Es ist klar, dass die großen Havelbusse in unseren Wohngebieten mit ihren schmalen, alten Straßen mehr Schaden anrichten können (Lärm, Erschütterungen, Straßenschäden, Abgase) als Nutzen stiften. Innerörtlich brauchen wir deshalb zu allererst ein gut ausgebautes Kleinbus-System für eine Reduzierung der Verkehrsbelastung und eine Entlastung des öffentlichen Straßenraums. In Abstimmung mit den Nachbargemeinden Teltow und Stahnsdorf muss dabei endlich auch die interkommunale Verknüpfung durch ein innovatives „Regio“-Bus-System mit solchen Fahrzeugen konzipiert, ausgebaut und optimiert werden.

Durch den Appell unseres Agendamitglieds Michael Lippoldt in der Februarsitzung 2006 der Gemeindevertretung, der damals tagelang auch über TeltOwkanal verbreitet wurde, ist der Stein wieder ins Rollen gekommen. Ein funktionsstarkes Regio-Bus-System macht die Region Kleinmachnow, Stahnsdorf, Teltow zu einer Musterregion für nachhaltige Verkehrslösungen zum Nutzen von Mensch und Natur.

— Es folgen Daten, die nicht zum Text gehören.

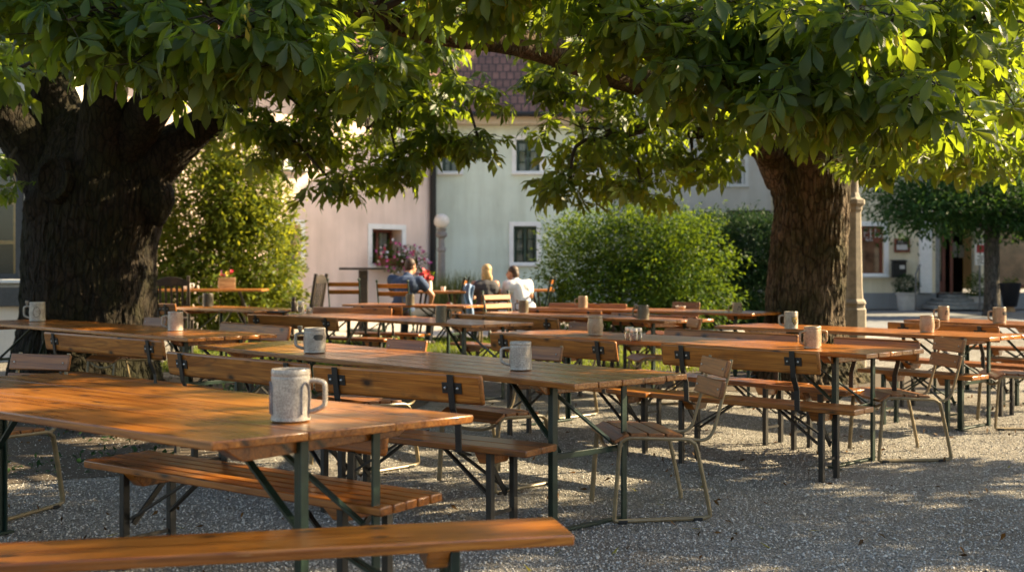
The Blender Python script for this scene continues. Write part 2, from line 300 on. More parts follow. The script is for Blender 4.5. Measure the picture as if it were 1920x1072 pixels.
# ------------------------------------------------------------------ mesh helpers
class MB:
    def __init__(s): s.v = []; s.f = []
    def add(s, vs, fs):
        o = len(s.v); s.v += [tuple(p) for p in vs]; s.f += [tuple(i+o for i in f) for f in fs]; return s
    def box(s, c, d, rot=None):
        c = Vector(c); vs = []
        for x in (-.5, .5):
            for y in (-.5, .5):
                for z in (-.5, .5):
                    p = Vector((x*d[0], y*d[1], z*d[2])); vs.append((rot @ p if rot else p)+c)
        return s.add(vs, [(0, 1, 3, 2), (4, 6, 7, 5), (0, 4, 5, 1), (2, 3, 7, 6), (0, 2, 6, 4), (1, 5, 7, 3)])
    def beam(s, a, b, w, h, up=(0, 0, 1)):
        a = Vector(a); b = Vector(b); d = (b-a).normalized(); u = Vector(up)
        sd = d.cross(u)
        if sd.length < 1e-4: sd = d.cross(Vector((0, 1, 0)))
        sd.normalize(); u = sd.cross(d)
        vs = [p+sd*(i*w/2)+u*(j*h/2) for p in (a, b) for i, j in ((-1, -1), (1, -1), (1, 1), (-1, 1))]
        return s.add(vs, [(3, 2, 1, 0), (4, 5, 6, 7), (0, 1, 5, 4), (1, 2, 6, 5), (2, 3, 7, 6), (3, 0, 4, 7)])
    def tube(s, pts, r, n=8, closed=False, flat=1.):
        pts = [Vector(p) for p in pts]; k = len(pts); rs = r if isinstance(r, (list, tuple)) else [r]*k
        rings = []; ref = None
        for i, p in enumerate(pts):
            a = pts[(i-1) % k] if (closed or i > 0) else p; b = pts[(i+1) % k] if (closed or i < k-1) else p
            d = (b-a).normalized()
            if ref is None:
                ref = d.orthogonal().normalized() if abs(d.z) > .9 else d.cross(Vector((0, 0, 1))).normalized()
            ref = (ref-d*ref.dot(d)).normalized(); bi = d.cross(ref)
            rings.append([p+ref*(math.cos(2*PI*j/n)*rs[i])+bi*(math.sin(2*PI*j/n)*rs[i]*flat) for j in range(n)])
        vs = [q for rg in rings for q in rg]; fs = []
        for i in range(k if closed else k-1):
            i2 = (i+1) % k
            for j in range(n):
                j2 = (j+1) % n; fs.append((i*n+j, i*n+j2, i2*n+j2, i2*n+j))
        if not closed: fs += [tuple(range(n))[::-1], tuple((k-1)*n+j for j in range(n))]
        return s.add(vs, fs)
    def lathe(s, prof, n=24, c=(0, 0, 0), sq=None):
        c = Vector(c); vs = []; fs = []; k = len(prof)
        for r, z in prof:
            for j in range(n): vs.append(c+Vector((r*math.cos(2*PI*j/n), r*math.sin(2*PI*j/n), z)))
        for i in range(k-1):
            for j in range(n):
                j2 = (j+1) % n; fs.append((i*n+j, i*n+j2, (i+1)*n+j2, (i+1)*n+j))
        fs += [tuple(range(n))[::-1], tuple((k-1)*n+j for j in range(n))]
        return s.add(vs, fs)
    def ball(s, c, r, n=12, m=8):
        r = r if isinstance(r, (tuple, list)) else (r, r, r); c = Vector(c); vs = [c-Vector((0, 0, r[2]))]; fs = []
        for i in range(1, m):
            a = -PI/2+PI*i/m
            for j in range(n): vs.append(c+Vector((r[0]*math.cos(a)*math.cos(2*PI*j/n), r[1]*math.cos(a)*math.sin(2*PI*j/n), r[2]*math.sin(a))))
        vs.append(c+Vector((0, 0, r[2]))); L = len(vs)-1
        for j in range(n):
            j2 = (j+1) % n; fs.append((0, 1+j2, 1+j)); fs.append((L, L-n+j, L-n+j2))
            for i in range(m-2): fs.append((1+i*n+j, 1+i*n+j2, 1+(i+1)*n+j2, 1+(i+1)*n+j))
        return s.add(vs, fs)
    def capsule(s, a, b, ra, rb, n=10):
        a = Vector(a); b = Vector(b); s.tube([a, b], [ra, rb], n); s.ball(a, ra, n, 6); s.ball(b, rb, n, 6); return s
    def obj(s, name, mat, parent=None, bevel=0, smooth=True, seg=2):
        me = bpy.data.meshes.new(name); me.from_pydata(s.v, [], s.f); me.update()
        me.materials.append(M[mat] if isinstance(mat, str) else mat)
        if smooth:
            me.shade_smooth()
            try: me.set_sharp_from_angle(angle=math.radians(38))
            except Exception: pass
        o = bpy.data.objects.new(name, me); COL.objects.link(o)
        if parent: o.parent = parent
        if bevel:
            md = o.modifiers.new('bevel', 'BEVEL'); md.width = bevel; md.segments = seg; md.limit_method = 'ANGLE'; md.angle_limit = math.radians(40)
        return o
def tag(o, label, cat, group=None, kind=None):
    if label: o['label'] = label; o['category'] = cat
    if group: o['group'] = group
    if kind: o['kind'] = kind
    return o
def thing(name, loc, rz, label, cat, group=None):
    o = bpy.data.objects.new(name, None); COL.objects.link(o); o.empty_display_size = .2
    o.location = loc; o.rotation_euler = (0, 0, rz); return tag(o, label, cat, group)
def dup(root, loc, rz, label, group=None):
    r = root.copy(); COL.objects.link(r); r.location = loc; r.rotation_euler = (0, 0, rz); r['label'] = label
    if group: r['group'] = group
    for ch in list(root.children):
        c = ch.copy(); COL.objects.link(c); c.parent = r
        for g in list(ch.children):
            d = g.copy(); COL.objects.link(d); d.parent = c
    return r
def tri_mesh(name, V, T, mat, parent=None, uv=None):
    me = bpy.data.meshes.new(name); me.vertices.add(len(V)); me.vertices.foreach_set('co', np.ascontiguousarray(V, dtype=np.float32).ravel())
    T = np.ascontiguousarray(T, dtype=np.int32); n = len(T)
    me.loops.add(3*n); me.loops.foreach_set('vertex_index', T.ravel())
    me.polygons.add(n); me.polygons.foreach_set('loop_start', np.arange(0, 3*n, 3, dtype=np.int32))
    me.update(calc_edges=True)
    if uv is not None:
        ly = me.uv_layers.new(name='UVMap'); ly.data.foreach_set('uv', np.ascontiguousarray(uv[T.ravel()], dtype=np.float32).ravel())
    me.materials.append(M[mat])
    o = bpy.data.objects.new(name, me); COL.objects.link(o)
    if parent: o.parent = parent
    return o
# ------------------------------------------------------------------ ground and setting
def sheet(name, x0, x1, ys, lift, mat, nx=2):
    mb = MB(); xs = np.linspace(x0, x1, nx); vs = [(x, y, gz(y)+lift) for y in ys for x in xs]; fs = []
    for j in range(len(ys)-1):
        for i in range(nx-1): fs.append((j*nx+i, j*nx+i+1, (j+1)*nx+i+1, (j+1)*nx+i))
    mb.add(vs, fs); o = mb.obj(name, mat); o['kind'] = 'structure'; return o
ramp_ys = list(np.linspace(12.5, 18.2, 24))
sheet('ground', -300, 300, [-60, 0, 5, 10]+ramp_ys+[25, 40, 80, 400], 0, 'gravel', 3)
sheet('lawn', -4.6, 3.6, list(np.linspace(14.2, 18.0, 16)), .004, 'soil')
sheet('path', -14, 6.5, [18.2, 22, 31], .004, 'paving')
sheet('street', 6.7, 70, [19.5, 26, 30.9], .004, 'asphalt')
sheet('pavement', 6.7, 70, [30.9, 37], .04, 'paving')
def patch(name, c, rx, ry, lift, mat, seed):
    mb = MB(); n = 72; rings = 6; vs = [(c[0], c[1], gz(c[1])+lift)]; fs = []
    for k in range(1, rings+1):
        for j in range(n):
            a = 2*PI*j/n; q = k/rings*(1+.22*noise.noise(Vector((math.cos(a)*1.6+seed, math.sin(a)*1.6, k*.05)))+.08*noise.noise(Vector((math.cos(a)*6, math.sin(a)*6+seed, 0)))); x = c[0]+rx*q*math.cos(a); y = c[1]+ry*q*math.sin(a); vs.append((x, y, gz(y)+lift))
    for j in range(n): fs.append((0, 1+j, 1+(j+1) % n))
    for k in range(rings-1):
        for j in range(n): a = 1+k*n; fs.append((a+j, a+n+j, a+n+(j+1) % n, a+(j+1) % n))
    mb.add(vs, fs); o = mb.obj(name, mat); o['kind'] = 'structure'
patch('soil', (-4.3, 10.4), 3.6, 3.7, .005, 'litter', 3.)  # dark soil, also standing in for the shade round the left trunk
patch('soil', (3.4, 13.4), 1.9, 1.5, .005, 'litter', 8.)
# grass blades
def blades(name, n, xr, yr, hmin, hmax, mat, zfun, lean=.5, w=.006):
    x = RNG.uniform(*xr, n); y = RNG.uniform(*yr, n); z = np.array([zfun(a) for a in y]); h = RNG.uniform(hmin, hmax, n); a = RNG.uniform(0, 2*PI, n)
    dx = np.cos(a)*w; dy = np.sin(a)*w; lx = RNG.normal(0, lean, n)*h; ly = RNG.normal(0, lean, n)*h
    A = np.stack([x-dx, y-dy, z], 1); B = np.stack([x+dx, y+dy, z], 1)
    C = np.stack([x+lx*.4+dx*.6, y+ly*.4+dy*.6, z+h*.6], 1); D = np.stack([x+lx*.4-dx*.6, y+ly*.4-dy*.6, z+h*.6], 1); E = np.stack([x+lx, y+ly, z+h], 1)
    V = np.stack([A, B, C, D, E], 1).reshape(-1, 3); b = np.arange(n)[:, None]*5
    T = np.concatenate([b+np.array([[0, 1, 2]]), b+np.array([[0, 2, 3]]), b+np.array([[3, 2, 4]])]); return tri_mesh(name, V, T, mat)
g = blades('lawn_grass', 26000, (-4.6, 3.6), (14.2, 18.0), .03, .085, 'grassleaf', lambda a: gz(a)); tag(g, 'short sunlit green grass in a strip behind the tables', 'grass', kind='stuff')
# loose stones
def stones_mesh(n):
    y = 3.4+7.5*RNG.random(n)**1.4; x = RNG.uniform(-1, 1, n)*(y*.52+.2); x[: n//6] += 0
    s = RNG.uniform(.0028, .0072, n)*(1+.5*(RNG.random(n) > .97)); base = np.array([(1, 0, 0), (0, 1, 0), (-1, 0, 0), (0, -1, 0), (0, 0, .75), (0, 0, -.75)], float)
    fs = np.array([(0, 1, 4), (1, 2, 4), (2, 3, 4), (3, 0, 4), (1, 0, 5), (2, 1, 5), (3, 2, 5), (0, 3, 5)])
    V = base[None]*RNG.uniform(.6, 1.35, (n, 6, 1)); a = RNG.uniform(0, 2*PI, n); ca, sa = np.cos(a), np.sin(a)
    tl = RNG.normal(0, .35, (n, 2))
    X = V[..., 0]*ca[:, None]-V[..., 1]*sa[:, None]; Yy = V[..., 0]*sa[:, None]+V[..., 1]*ca[:, None]; Z = V[..., 2]+X*tl[:, :1]+Yy*tl[:, 1:]
    V = np.stack([X, Yy, Z], -1)*s[:, None, None]; V += np.stack([x, y, s*.35], 1)[:, None]
    T = (np.arange(n)*6)[:, None, None]+fs[None]
    o = tri_mesh('gravel_stones', V.reshape(-1, 3), T.reshape(-1, 3), 'stones'); o.data.shade_flat()
    tag(o, 'loose grey gravel stones covering the beer garden ground', 'gravel', kind='stuff')
stones_mesh(140000)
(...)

Diese zukunftsgerechte Innovation hilft Kapazitätsengpässe der vorhandenen Infrastrukturen zu bewältigen, die Leistungsfähigkeit der überregionalen öffentlichen Verkehrssysteme zu steigern und damit zugleich die regionale Wirtschaft zu stärken.

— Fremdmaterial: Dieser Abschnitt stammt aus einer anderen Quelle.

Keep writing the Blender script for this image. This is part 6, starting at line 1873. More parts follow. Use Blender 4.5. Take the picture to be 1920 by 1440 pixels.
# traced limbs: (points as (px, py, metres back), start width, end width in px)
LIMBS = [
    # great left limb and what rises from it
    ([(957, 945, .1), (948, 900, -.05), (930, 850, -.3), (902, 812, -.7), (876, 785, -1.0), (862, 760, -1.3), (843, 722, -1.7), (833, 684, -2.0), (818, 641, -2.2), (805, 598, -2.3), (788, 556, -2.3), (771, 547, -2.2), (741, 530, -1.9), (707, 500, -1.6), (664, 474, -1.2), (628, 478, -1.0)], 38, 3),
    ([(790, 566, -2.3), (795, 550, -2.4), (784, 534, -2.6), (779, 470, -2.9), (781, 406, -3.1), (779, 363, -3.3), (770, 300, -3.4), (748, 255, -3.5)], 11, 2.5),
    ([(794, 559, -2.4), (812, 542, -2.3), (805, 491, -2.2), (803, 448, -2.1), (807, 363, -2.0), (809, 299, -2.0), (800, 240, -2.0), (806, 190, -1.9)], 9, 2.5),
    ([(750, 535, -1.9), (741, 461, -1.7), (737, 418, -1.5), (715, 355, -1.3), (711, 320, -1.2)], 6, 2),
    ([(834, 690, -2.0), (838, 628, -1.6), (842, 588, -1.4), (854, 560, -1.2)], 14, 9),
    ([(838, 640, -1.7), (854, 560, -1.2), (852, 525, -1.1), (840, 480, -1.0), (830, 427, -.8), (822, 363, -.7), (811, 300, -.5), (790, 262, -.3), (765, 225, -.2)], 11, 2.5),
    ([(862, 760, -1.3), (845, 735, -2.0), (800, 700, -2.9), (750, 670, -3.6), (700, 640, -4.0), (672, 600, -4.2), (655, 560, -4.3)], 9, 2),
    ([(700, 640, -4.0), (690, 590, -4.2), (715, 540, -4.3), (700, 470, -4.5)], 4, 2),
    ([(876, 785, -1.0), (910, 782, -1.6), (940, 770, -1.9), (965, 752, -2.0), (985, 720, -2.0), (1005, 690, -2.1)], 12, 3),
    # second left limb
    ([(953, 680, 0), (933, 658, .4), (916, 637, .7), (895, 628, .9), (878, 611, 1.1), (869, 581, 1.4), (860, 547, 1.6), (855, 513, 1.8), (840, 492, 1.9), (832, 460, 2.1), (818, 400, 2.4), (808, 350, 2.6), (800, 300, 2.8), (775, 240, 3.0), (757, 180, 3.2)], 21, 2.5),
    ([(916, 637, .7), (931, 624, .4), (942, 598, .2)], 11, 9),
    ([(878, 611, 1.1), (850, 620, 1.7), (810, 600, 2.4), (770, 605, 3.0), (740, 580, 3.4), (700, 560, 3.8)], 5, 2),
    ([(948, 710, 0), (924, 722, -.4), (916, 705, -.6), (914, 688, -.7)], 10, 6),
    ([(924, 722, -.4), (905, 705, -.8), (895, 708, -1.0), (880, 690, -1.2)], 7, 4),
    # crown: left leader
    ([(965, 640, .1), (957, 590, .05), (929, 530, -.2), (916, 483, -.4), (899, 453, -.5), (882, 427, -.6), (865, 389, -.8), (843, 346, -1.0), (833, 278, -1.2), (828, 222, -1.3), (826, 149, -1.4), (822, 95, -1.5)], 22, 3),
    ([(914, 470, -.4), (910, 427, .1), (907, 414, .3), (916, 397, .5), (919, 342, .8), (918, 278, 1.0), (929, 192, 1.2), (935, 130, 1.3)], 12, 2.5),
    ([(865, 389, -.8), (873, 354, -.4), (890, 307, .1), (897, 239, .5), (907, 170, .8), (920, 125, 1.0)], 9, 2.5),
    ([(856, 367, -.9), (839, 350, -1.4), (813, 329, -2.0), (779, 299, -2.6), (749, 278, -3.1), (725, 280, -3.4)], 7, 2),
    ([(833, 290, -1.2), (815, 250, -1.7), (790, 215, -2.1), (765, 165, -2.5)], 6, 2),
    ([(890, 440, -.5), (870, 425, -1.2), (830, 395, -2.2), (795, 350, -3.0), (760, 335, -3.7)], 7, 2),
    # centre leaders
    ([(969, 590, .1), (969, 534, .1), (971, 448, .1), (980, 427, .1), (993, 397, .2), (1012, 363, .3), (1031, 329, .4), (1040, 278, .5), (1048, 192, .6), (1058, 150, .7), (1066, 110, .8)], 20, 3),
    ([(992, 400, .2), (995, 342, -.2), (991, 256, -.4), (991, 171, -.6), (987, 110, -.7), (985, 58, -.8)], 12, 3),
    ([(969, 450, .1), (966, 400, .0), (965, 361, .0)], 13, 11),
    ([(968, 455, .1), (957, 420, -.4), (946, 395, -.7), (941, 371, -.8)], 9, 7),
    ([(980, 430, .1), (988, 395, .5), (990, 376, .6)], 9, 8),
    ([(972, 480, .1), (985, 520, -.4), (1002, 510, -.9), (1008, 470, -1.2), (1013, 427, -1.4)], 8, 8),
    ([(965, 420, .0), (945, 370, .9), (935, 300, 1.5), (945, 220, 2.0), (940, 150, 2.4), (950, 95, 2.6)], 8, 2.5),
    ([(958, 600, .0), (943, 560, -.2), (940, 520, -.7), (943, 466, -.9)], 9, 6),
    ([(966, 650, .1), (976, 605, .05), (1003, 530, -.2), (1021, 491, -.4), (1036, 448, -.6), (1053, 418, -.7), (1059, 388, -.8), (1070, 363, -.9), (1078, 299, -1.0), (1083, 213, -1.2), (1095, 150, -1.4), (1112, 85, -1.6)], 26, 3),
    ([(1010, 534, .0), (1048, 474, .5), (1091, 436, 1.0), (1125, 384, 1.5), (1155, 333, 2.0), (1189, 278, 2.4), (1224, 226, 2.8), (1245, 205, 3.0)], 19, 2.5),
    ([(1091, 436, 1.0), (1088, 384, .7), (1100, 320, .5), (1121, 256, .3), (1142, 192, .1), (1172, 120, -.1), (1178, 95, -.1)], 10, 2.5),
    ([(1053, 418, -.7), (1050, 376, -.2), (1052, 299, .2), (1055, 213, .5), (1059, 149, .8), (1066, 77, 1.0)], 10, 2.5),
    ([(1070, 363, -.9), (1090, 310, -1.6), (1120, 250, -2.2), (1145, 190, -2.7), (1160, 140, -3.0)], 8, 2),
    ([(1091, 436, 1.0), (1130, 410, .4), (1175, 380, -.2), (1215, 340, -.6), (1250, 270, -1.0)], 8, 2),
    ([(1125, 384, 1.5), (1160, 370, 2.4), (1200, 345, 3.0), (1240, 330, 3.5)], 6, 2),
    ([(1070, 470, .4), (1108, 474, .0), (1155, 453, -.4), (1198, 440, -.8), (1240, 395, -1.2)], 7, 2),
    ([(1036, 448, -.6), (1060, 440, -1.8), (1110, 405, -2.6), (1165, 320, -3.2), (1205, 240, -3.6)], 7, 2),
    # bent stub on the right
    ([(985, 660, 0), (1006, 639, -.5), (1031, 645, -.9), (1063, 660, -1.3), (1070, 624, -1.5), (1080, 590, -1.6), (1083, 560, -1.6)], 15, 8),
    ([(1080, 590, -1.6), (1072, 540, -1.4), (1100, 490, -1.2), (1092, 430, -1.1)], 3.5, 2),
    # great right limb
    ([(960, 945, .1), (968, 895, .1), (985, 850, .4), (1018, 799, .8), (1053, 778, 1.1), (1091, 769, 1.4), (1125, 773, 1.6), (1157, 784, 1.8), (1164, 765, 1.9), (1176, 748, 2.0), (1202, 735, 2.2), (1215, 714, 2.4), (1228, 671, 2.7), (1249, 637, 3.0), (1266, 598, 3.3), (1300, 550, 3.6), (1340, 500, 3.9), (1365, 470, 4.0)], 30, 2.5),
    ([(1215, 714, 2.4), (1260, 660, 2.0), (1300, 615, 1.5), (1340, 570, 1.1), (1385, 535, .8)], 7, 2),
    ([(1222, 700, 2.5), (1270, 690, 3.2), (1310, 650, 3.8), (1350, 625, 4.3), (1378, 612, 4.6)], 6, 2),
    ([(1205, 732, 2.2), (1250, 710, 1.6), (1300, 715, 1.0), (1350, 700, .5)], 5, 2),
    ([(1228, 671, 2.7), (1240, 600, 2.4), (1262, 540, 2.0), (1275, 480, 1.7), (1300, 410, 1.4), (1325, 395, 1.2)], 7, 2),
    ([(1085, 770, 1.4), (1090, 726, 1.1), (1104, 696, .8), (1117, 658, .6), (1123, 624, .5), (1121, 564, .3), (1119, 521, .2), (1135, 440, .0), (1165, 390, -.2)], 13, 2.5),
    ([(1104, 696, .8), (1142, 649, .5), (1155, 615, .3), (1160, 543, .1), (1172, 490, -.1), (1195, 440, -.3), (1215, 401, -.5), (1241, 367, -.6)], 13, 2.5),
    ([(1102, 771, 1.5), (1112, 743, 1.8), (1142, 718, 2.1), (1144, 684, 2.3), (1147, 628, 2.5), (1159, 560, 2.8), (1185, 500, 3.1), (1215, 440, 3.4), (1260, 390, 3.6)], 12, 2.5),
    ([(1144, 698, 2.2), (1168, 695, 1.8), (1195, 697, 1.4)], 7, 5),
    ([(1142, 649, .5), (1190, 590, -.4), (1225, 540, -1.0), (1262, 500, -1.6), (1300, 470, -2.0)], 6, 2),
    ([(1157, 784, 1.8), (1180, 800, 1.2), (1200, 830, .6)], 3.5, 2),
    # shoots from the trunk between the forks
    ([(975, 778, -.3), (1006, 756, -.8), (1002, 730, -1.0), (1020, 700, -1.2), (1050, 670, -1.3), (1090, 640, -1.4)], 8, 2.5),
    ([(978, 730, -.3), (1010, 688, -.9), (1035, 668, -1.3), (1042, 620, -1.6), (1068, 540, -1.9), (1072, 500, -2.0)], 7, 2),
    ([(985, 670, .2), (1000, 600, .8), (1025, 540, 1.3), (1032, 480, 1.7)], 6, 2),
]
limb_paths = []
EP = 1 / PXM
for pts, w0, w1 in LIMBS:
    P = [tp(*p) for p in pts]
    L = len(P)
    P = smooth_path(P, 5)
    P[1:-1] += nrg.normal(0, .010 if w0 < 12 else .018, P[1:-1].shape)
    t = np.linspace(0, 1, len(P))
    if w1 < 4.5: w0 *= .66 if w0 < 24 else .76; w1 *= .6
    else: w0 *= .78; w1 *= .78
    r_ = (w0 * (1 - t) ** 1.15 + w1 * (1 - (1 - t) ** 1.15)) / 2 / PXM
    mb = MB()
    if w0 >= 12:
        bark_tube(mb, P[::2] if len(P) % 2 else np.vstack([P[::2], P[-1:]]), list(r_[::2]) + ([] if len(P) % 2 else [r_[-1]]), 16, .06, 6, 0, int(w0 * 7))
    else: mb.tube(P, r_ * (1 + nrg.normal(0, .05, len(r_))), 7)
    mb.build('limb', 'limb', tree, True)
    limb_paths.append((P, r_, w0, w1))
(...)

Wir brauchen den City/Regiobuszur Erschließung möglichst vieler Wohngebiete durch ÖPNV mit kleinen Fahrzeugenals Bindeglied zwischen allen Verkehrssträngen für die Schaffung einer direkten Verkehrsanbindung zu den drei Ortszentren, zum Regionalfreibad Kiebitzberge in Kleinmachnow, zur künftigen Scaterbahn für die Region in Stahnsdorf, zu den zahlreichen Schulen und Kindertagesstätten, Kreismusik- und Volkshochschule, Einkaufszentren, Dienstleistern und anderen Verkehrsmitteln (S-Bahn, U-Bahn, Regionalbahn, Busse)Dabei sind Einsparungen im Verkehr der großen Busse ohne negative Auswirkungen möglich, da sich viele Linien ergänzen.

In Teltow hat der Citybus seit sechs Jahren Erfolgsgeschichte geschrieben. 800.000 Fahrgäste bis Ende 2005 bestätigen das. 900.000 Kilometer sind die Busse in dieser Zeit gefahren. Das entspricht einer Auslastung von 20 Passagieren pro Fahrt. 2007 wird der einmillionste Fahrgast erwartet. Der Vorteil für unsere Umwelt liegt auf der Hand, wenn man sich die typische Auslastung Kleinmachnower PKW im Innerortsverkehr vor Augen hält: Mutter oder Vater mit oder ohne Kind. In enger Abstimmung mit der Lokalen Agenda Teltow sind wir dabei, gemeinsam hieraus das Regiobussystem zu entwickeln. Wir wollen nicht nur die Bürger damit „versorgen“, deren Mobilität durch Alter oder Gebrechlichkeit, durch das Fehlen eigener Fahrzeuge oder soziale Bedürftigkeit eingeschränkt ist. Deshalb sollen die kleinen, leichten, leisen und abgasreduzierten City/Regiobusse durch die Wohnquartiere fahren, das Ein- und Aussteigen entlang der Fahrtrouten ohne Haltestellenzwang („Tramp“) anbieten, so dass ältere Menschen mit ihren Einkäufen dort bis vor die Haustüre kommen. Ein niedriger Fahrpreis (in Teltow 50 Cent) ist konzipiert für sozial schwächere Bürger, für Schüler ohne Monatskarten, aber er ist auch ein Angebot an die PKW-Nutzer, ihr Auto wenigstens für den Innerortsverkehr endlich öfter stehenzulassen. Insofern hat ein solcher Fahrpreis auch ein besonderes emotionales Gewicht. Kostendeckend kann er nicht sein. In Teltow hilft die Wirtschaft an diesem Nachhaltigkeitsprojekt mit, und die Stadt schießt ca. 50.000 €/Jahr zu. Das wäre für eine Gemeinde wie Kleinmachnow, kinderfreundlich, weltoffen und mit boomender Wirtschaft, nicht viel. Der Lohn der Anstrengung dagegen kann groß sein: Nachhaltigkeit! Deshalb habe ich den Antrag in die Gemeindevertretung eingebracht, im nächsten Haushalt entsprechende Mittel bereitzuhalten.

Ein erster Erfolg unserer intensiven City/Regiobus-Arbeit mit unseren Partnern in Teltow ist seit 10.12.2006 für Kleinmachnower nutzbar: Die Linie 628 fährt, jetzt zwar noch als großer Bus, wie ein Citybus während bestimmter Tageszeiten in der Verbindung Augustinum – Rathausmarkt. Das ist ein erster Teilschritt aus den von uns konzipierten künftigen Streckenführungen. Weiterhin wird seit dem Fahrplanwechsel an Samstagen der Wagendurchlauf zwischen den Linien 622 B (City-Bus Teltow) und 628 getestet.

Für weitere Erfolge brauchen wir auch Ihre Unterstützung!